To date, Johansson is eighth in his draft class in games played with 345, and his 61 goals are seventh among 2009 draftees – surpassed only by John Tavares, Matt Duchene, Evander Kane, Ryan O`Reilly, Craig Smith, and Nazem Kadri. He’s accumulated 186 points, trailing only Tavares, Duchene, O’Reilly, and Kane

The long road to the NHL for Kuznetsov – 1,354 days from the day he was drafted to his first appearance with the Capitals – was frustrating for fans and management alike. Despite that lengthy delay, however, he’s made up some ground on his draft class cohorts, ranking 27th among 2010 draftees in games played (97), 24th in goals scored (14), and 19th in points (46) after just over a full season in the NHL. Kuznetsov led all rookies in playoff goals scored this season (5) and shots on goal (42), while he was tied for third in points (7), and is poised to fill the long-empty void as the team’s second-line center.
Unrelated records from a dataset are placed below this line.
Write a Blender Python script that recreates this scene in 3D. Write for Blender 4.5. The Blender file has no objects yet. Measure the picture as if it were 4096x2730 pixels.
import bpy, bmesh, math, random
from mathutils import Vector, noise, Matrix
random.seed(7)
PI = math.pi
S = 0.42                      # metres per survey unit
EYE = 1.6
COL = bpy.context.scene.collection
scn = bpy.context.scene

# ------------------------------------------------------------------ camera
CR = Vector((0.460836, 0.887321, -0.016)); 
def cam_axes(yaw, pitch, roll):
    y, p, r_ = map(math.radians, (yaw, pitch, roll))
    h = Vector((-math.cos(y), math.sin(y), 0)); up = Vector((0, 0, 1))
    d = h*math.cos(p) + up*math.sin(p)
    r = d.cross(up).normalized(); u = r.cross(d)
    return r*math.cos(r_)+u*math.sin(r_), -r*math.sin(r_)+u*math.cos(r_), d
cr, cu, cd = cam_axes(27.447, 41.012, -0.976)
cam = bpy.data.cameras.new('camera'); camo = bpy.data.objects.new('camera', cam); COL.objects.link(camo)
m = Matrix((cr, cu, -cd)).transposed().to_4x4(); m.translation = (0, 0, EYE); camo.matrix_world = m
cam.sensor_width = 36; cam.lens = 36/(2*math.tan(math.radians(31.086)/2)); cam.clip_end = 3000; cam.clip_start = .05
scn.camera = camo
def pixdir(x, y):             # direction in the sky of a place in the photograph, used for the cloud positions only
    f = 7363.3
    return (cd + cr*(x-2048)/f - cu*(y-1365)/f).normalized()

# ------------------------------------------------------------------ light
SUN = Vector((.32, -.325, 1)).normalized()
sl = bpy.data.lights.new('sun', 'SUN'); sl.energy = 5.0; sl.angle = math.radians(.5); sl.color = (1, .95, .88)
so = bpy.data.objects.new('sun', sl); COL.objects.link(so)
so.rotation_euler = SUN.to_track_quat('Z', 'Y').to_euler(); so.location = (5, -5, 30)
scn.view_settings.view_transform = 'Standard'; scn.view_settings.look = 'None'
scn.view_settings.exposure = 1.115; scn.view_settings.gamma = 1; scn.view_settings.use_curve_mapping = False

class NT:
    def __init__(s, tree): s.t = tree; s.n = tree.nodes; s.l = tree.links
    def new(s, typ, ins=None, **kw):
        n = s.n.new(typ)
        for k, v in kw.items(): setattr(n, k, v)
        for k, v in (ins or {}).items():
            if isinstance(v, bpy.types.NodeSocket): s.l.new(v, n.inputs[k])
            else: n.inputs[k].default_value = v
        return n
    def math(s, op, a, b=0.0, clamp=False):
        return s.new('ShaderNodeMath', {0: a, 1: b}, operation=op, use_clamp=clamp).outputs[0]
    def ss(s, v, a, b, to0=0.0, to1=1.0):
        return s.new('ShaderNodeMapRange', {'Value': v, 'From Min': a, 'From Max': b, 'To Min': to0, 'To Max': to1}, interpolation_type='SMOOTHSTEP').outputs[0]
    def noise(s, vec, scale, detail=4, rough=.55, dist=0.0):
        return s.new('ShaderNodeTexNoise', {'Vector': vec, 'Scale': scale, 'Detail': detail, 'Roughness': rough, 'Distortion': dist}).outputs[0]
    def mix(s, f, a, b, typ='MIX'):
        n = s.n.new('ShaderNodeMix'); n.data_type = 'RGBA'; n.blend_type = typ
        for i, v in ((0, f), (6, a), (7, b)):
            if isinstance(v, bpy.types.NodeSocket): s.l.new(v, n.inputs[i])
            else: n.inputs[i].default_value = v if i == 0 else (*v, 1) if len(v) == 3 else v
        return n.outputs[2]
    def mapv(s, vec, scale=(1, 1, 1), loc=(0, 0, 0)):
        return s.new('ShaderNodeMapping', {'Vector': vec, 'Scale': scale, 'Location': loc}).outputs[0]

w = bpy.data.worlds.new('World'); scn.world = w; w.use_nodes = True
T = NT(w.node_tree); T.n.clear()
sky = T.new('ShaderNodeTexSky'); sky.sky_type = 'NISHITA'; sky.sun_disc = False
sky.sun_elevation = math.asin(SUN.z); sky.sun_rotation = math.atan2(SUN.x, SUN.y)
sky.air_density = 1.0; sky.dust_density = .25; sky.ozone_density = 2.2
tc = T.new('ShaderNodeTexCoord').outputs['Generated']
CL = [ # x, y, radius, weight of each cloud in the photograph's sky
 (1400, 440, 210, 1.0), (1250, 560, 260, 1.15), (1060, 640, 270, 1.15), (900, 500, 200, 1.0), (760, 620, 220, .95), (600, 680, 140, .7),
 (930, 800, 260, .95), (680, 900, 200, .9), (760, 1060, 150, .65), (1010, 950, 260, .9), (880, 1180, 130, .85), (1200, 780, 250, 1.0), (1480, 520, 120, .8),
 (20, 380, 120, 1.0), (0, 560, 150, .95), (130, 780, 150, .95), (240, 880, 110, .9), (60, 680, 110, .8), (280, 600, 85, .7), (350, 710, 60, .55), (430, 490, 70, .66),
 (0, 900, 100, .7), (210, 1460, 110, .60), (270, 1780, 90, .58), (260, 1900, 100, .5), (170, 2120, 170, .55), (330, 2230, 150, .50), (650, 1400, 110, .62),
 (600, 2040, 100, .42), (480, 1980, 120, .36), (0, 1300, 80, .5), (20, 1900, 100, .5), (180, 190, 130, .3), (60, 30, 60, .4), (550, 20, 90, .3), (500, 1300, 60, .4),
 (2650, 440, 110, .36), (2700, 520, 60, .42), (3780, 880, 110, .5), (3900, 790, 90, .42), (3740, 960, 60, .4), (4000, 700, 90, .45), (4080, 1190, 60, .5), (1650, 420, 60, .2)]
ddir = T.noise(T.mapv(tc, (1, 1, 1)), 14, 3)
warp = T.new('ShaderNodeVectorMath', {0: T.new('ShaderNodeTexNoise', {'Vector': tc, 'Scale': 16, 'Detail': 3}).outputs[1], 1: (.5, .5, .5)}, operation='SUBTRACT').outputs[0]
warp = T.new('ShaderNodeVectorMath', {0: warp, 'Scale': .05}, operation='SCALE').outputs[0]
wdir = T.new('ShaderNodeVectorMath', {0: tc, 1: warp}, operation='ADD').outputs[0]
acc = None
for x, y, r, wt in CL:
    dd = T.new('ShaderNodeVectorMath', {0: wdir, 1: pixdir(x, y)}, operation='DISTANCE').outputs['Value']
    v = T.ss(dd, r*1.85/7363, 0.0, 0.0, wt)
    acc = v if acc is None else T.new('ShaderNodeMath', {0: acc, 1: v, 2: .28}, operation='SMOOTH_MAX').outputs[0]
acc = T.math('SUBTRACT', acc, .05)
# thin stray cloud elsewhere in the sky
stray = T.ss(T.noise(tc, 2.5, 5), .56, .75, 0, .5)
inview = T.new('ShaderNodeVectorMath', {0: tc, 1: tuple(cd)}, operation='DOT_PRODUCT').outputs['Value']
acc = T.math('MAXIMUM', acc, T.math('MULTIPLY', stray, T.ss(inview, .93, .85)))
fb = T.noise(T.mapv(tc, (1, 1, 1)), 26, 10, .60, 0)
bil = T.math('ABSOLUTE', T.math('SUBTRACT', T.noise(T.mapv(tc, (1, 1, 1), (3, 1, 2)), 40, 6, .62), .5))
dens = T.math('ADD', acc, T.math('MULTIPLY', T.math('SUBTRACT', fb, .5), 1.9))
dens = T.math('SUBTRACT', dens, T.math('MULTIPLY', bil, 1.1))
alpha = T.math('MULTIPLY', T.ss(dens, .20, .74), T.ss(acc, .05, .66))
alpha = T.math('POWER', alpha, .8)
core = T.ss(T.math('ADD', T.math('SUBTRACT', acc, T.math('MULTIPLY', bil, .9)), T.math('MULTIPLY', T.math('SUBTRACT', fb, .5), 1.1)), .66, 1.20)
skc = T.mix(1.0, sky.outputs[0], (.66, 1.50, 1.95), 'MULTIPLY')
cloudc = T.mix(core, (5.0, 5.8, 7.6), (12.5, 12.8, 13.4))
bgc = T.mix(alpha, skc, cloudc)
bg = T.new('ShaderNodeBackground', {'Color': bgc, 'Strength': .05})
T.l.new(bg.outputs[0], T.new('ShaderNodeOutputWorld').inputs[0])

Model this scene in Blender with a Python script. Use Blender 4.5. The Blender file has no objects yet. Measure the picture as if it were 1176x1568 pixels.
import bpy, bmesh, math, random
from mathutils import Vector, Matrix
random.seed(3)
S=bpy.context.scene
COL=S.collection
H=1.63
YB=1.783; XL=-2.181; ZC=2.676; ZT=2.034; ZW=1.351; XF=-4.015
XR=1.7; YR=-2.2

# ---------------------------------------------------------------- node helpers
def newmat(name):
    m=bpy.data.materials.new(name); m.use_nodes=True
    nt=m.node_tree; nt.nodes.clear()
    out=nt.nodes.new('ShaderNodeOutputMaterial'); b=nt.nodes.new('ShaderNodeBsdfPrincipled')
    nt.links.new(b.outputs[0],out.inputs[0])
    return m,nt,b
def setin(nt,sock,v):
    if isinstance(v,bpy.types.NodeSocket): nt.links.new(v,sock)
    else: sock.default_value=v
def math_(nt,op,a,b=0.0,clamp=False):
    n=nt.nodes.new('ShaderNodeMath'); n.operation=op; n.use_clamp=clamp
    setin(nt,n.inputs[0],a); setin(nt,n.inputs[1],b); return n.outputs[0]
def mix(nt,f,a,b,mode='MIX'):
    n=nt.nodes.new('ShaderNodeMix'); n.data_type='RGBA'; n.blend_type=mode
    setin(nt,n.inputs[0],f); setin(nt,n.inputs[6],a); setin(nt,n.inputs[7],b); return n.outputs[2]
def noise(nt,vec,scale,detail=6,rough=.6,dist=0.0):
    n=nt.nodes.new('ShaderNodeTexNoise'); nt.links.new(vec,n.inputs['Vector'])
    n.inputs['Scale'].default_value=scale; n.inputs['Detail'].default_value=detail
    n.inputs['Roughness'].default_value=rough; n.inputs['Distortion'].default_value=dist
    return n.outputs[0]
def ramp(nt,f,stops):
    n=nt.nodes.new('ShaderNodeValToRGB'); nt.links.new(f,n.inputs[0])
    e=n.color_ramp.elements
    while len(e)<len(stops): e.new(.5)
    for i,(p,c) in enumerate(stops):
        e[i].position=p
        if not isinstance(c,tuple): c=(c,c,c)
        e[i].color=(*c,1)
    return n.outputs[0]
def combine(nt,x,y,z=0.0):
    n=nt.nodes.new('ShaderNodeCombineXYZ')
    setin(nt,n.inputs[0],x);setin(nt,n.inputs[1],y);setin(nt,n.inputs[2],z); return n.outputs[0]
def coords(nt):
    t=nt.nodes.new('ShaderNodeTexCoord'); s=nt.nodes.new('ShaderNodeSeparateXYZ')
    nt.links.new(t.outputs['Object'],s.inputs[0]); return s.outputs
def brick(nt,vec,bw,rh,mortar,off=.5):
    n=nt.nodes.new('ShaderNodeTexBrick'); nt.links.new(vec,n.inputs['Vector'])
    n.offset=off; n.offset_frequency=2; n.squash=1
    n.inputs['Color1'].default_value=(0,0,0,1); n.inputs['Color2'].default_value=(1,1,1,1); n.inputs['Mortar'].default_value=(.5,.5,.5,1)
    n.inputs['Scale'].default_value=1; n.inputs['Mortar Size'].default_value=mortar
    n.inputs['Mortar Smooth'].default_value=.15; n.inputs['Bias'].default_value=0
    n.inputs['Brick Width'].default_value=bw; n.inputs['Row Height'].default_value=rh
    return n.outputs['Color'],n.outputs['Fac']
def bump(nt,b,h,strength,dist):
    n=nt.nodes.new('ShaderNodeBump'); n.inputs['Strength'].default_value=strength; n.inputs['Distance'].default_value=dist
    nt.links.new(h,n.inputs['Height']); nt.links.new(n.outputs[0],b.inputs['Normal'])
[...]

Burakovsky stunned a lot of folks when he made the parent club right out of training camp last fall, just 15 months after he was drafted. He appeared in 53 games with the Caps in 2014-15 (with another 13 in Hershey with the Bears), but he finished in the top-20 among rookie forwards in goals (9), points (22) and plus-minus (plus-12), and could be ready for a permanent spot in the Caps’ top-six forwards next season.

Of the 20 picks that fell into the bottom third of the first round, the lone goaltender selected by the Caps was Semyon Varlamov, who was taken at #23 in 2006, the third goaltender taken in that draft (after Jonathan Bernier and Riku Helenius) and the first goaltender taken in the first round by the Capitals since Olaf Kolzig was taken 19th overall in 1989.

Varlamov’s progress through the system was steady. He spent two more seasons in Russia with Lokomotiv Yaroslavl, with a trip to the 2007 World Junior Championship thrown in, then joined the Hershey Bears for the 2008-2009 season. At that point, his development accelerated. Varlamov got six games of work during the regular season with the Caps, starting with a 32-save effort in Montreal in his NHL debut, a 2-1 win, and ending with a 29-save effort in a 4-2 win over the Atlanta Thrashers in April that gave him a 4-0-1 mark.

Over the next two seasons Varlamov alternated between providing solid backup support in the regular season for starter Jose Theodore and providing at times stellar performances in the playoffs. But after a series of injuries and the lack of regular season experience, the team was reluctant to give Varlamov the starting job going into the 2011-12 season – and at the request of the goaltender, was traded, sent to Colorado in July 2011 for the Avalanche’s first round pick in 2012 and a second round pick in 2012.

In the end, the history of picks in the 21-30 range has been one of eventually getting it right. The Caps have had some misfortune of timing (Joe Finley in 2005) and outright busts (Anton Gustafsson in 2008), but the recent history of these picks – nine in 15 drafts from 2000 through 2014 – has been one of finding good contributors. It would not be surprising to see the Caps repeat this trend in 2015.